Will you quote precisely the lines that run from the top of the material below to the line containing "b.build('window_catch', PLASTIC, TR, bevel=0.006)", both ends included?

---*---

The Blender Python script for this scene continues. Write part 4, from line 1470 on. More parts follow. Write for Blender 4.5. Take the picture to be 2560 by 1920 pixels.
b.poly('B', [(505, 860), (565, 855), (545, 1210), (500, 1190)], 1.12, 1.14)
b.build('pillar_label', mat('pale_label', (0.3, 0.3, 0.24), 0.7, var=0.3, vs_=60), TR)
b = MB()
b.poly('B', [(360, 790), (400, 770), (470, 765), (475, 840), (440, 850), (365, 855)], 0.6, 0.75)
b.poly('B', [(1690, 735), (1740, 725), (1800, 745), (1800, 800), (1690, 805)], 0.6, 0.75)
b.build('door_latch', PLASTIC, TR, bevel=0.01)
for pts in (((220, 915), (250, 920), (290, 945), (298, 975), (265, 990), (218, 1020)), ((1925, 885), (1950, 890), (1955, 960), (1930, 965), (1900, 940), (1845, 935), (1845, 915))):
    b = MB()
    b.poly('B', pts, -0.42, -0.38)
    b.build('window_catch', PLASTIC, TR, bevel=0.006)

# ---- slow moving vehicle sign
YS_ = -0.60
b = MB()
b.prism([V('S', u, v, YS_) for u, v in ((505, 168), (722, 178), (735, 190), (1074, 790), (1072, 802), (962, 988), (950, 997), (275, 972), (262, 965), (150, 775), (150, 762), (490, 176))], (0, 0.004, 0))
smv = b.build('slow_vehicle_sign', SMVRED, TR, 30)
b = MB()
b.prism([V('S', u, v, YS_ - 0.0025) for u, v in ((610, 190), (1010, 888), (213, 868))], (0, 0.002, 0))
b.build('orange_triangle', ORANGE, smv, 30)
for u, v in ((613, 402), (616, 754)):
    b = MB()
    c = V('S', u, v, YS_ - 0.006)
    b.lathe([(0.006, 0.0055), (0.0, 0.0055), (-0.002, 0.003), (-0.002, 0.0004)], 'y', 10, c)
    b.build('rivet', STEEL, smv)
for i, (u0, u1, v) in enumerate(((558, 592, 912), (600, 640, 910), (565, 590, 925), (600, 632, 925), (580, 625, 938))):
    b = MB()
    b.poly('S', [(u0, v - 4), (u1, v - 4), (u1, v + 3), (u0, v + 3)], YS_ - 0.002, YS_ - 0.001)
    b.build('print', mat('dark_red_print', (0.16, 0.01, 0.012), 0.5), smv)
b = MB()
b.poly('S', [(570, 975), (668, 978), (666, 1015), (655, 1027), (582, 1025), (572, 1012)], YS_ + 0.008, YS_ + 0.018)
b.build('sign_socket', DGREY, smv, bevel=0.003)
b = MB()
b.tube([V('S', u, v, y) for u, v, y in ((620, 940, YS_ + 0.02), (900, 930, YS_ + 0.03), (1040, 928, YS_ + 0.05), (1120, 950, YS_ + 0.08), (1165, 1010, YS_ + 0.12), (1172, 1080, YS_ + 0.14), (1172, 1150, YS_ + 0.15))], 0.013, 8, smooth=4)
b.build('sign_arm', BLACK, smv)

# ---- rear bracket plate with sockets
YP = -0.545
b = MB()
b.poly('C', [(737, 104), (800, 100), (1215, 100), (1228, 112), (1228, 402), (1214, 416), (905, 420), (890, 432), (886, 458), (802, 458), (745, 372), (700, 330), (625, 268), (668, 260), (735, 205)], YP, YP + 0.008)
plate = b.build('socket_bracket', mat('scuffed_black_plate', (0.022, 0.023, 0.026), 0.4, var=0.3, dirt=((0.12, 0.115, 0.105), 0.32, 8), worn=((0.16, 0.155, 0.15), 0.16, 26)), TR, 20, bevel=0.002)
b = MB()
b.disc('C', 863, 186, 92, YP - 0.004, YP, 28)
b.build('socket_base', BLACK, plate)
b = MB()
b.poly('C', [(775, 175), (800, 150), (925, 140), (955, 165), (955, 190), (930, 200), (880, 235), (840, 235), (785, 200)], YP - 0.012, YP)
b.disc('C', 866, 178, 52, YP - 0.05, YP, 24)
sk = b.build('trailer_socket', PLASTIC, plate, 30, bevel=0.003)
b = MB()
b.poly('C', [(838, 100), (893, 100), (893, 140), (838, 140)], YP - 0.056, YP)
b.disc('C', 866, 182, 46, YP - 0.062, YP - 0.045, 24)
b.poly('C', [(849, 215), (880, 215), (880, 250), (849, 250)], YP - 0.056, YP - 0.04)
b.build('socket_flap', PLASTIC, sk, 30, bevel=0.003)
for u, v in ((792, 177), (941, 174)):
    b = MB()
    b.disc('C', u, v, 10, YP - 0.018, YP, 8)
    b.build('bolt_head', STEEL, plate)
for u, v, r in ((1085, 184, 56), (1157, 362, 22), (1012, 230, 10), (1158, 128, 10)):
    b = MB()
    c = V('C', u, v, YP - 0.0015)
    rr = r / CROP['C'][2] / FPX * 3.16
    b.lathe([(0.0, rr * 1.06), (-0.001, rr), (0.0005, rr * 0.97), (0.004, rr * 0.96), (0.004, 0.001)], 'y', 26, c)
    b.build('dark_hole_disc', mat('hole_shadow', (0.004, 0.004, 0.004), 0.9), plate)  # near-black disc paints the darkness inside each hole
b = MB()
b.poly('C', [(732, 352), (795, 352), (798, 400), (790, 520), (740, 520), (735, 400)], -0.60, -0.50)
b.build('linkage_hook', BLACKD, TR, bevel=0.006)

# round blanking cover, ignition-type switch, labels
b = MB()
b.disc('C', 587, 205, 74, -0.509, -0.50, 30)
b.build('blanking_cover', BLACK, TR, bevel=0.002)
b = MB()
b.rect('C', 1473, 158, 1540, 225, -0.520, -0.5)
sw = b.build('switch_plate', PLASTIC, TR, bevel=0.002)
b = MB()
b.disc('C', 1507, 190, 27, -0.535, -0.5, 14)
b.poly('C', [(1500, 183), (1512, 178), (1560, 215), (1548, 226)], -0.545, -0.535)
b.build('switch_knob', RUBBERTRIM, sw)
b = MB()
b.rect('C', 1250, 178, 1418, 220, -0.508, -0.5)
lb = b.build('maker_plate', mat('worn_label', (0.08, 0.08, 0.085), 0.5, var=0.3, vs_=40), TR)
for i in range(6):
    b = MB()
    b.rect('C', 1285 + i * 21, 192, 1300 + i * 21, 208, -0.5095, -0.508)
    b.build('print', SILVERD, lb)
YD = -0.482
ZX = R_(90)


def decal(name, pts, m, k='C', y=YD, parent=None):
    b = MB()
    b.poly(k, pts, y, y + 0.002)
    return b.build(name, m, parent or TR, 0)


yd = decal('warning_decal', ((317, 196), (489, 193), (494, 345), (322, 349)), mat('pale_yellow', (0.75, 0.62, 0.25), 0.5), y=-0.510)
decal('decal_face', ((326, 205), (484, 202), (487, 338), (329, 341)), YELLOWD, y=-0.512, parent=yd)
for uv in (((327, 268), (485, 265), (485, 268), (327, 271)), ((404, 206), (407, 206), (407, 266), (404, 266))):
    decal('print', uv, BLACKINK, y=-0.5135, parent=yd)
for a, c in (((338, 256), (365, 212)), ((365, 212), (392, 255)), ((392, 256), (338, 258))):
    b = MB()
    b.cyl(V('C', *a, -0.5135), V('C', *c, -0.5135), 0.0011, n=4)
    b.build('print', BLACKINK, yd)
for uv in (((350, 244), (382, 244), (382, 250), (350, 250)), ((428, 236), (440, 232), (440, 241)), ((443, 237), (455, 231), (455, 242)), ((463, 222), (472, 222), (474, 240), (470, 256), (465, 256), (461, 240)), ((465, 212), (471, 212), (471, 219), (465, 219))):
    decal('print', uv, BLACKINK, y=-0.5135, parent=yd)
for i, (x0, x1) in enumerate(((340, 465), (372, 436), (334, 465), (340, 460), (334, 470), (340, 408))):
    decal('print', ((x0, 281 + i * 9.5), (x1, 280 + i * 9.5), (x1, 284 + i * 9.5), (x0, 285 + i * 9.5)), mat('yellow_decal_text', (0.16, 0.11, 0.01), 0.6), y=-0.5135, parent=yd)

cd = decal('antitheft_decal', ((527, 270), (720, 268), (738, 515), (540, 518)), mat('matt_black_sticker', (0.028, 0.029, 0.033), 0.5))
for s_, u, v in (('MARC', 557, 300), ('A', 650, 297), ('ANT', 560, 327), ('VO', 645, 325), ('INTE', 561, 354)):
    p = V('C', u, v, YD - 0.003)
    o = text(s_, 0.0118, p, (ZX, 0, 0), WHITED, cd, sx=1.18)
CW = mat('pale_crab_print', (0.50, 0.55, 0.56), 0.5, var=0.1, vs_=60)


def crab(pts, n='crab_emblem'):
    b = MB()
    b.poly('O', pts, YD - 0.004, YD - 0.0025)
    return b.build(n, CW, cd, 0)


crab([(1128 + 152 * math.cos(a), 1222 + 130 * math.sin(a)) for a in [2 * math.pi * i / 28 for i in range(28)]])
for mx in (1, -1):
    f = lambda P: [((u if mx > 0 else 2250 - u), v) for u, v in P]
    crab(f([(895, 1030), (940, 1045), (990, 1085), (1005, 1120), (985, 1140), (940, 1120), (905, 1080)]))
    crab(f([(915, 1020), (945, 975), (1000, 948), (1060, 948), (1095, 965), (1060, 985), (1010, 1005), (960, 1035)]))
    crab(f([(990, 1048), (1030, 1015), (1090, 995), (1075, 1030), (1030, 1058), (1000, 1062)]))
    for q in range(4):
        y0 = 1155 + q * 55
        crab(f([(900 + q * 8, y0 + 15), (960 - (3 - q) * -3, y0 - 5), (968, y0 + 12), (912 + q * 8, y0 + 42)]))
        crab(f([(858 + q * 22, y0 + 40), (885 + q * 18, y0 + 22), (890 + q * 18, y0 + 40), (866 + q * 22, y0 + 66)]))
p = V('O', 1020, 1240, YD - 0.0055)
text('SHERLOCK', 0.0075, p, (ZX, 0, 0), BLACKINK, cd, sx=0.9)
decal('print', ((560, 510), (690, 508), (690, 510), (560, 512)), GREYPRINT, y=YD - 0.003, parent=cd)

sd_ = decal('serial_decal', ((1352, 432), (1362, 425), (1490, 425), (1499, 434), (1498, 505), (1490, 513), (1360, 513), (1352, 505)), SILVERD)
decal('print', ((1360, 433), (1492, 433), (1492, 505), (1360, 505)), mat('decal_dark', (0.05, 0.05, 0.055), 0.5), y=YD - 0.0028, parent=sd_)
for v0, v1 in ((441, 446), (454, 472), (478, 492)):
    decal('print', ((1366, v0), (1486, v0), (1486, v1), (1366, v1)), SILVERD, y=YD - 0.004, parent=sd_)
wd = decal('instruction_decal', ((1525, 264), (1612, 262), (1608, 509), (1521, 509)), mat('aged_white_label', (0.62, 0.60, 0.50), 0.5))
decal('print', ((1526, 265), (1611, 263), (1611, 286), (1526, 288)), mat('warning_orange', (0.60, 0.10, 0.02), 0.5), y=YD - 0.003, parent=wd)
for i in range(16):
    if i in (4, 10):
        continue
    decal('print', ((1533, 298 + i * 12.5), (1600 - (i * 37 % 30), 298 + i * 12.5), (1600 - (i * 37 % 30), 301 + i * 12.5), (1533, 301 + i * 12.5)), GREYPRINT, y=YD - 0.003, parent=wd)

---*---

• **SOLUTION**
The Blender Python script for this scene continues. Write part 4, from line 1470 on. More parts follow. Write for Blender 4.5. Take the picture to be 2560 by 1920 pixels.
b.poly('B', [(505, 860), (565, 855), (545, 1210), (500, 1190)], 1.12, 1.14)
b.build('pillar_label', mat('pale_label', (0.3, 0.3, 0.24), 0.7, var=0.3, vs_=60), TR)
b = MB()
b.poly('B', [(360, 790), (400, 770), (470, 765), (475, 840), (440, 850), (365, 855)], 0.6, 0.75)
b.poly('B', [(1690, 735), (1740, 725), (1800, 745), (1800, 800), (1690, 805)], 0.6, 0.75)
b.build('door_latch', PLASTIC, TR, bevel=0.01)
for pts in (((220, 915), (250, 920), (290, 945), (298, 975), (265, 990), (218, 1020)), ((1925, 885), (1950, 890), (1955, 960), (1930, 965), (1900, 940), (1845, 935), (1845, 915))):
    b = MB()
    b.poly('B', pts, -0.42, -0.38)
    b.build('window_catch', PLASTIC, TR, bevel=0.006)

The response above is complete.